The presentation content will shows introduce the optimization design of an electrical motor for hermetic rotary compressors. This study and development are relevant to improve the performance and energy efficiency level of heating pump applications. All the detailed process of motor design, including simulation, prototype manufacture and validation tests of a single-phase induction motor (SPIM) with a permanent split capacitor (PSC) connection is explored. Different boundary conditions are evaluated using analytical software to check motor performance under such specific conditions of voltage, temperature, and load torque conditions, focusing to achieve efficiency and reliability. At the earlier stages of motor design process, the analytical model is very important to lead reliable information to an integrated optimization software, then motor parameters such as stack height, winding distribution, and capacitor values can be explored during the optimization process looking for attend efficiency requirements and all other relevant constraints.
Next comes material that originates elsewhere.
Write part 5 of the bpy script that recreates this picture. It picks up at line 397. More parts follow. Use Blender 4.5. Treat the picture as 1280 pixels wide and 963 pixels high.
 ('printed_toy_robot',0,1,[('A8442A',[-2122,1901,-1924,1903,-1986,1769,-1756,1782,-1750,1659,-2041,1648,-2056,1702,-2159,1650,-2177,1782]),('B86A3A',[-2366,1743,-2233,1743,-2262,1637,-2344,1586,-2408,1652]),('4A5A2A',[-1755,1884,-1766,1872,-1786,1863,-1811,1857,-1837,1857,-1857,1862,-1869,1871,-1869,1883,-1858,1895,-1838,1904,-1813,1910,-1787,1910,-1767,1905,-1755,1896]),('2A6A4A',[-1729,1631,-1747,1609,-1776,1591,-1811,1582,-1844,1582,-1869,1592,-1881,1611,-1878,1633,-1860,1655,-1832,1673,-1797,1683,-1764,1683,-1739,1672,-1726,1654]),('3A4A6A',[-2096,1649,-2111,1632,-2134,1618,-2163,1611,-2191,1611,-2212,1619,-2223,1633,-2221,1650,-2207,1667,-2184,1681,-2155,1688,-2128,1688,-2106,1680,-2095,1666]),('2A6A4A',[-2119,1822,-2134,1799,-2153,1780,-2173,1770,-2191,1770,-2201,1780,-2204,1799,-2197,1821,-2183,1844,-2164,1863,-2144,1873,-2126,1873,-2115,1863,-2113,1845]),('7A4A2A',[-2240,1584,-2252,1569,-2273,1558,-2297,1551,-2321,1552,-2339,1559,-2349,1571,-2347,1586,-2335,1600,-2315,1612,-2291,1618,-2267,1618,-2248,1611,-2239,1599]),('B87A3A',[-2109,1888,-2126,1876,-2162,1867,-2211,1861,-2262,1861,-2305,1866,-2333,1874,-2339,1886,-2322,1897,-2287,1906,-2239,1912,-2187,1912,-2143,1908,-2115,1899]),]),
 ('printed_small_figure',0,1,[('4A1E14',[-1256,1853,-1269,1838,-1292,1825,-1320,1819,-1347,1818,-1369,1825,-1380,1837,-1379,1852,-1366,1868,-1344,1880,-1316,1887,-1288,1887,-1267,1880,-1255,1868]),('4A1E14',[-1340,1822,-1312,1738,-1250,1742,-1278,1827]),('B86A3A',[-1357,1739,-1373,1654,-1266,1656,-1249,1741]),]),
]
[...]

This work address's the challenge of minimize the difference between simulation and experimental data through the use of fudge factors to better represent magnetic and thermal characteristics. Validation tests were conducted using dynamometers and calorimeters, comparing simulation results with actual motor performance data and the proposed one. The results confirmed that the optimized motor achieved significant improvements in efficiency increasing by 5.6% compared to existing designs.

The presented approach reduces the time to market and shows a method for motor design development for heat pump applications. Also the importance of coupling simulation tools with optimization software to improve the motor design process and achieve energy efficiency solutions in household appliances demand for next years.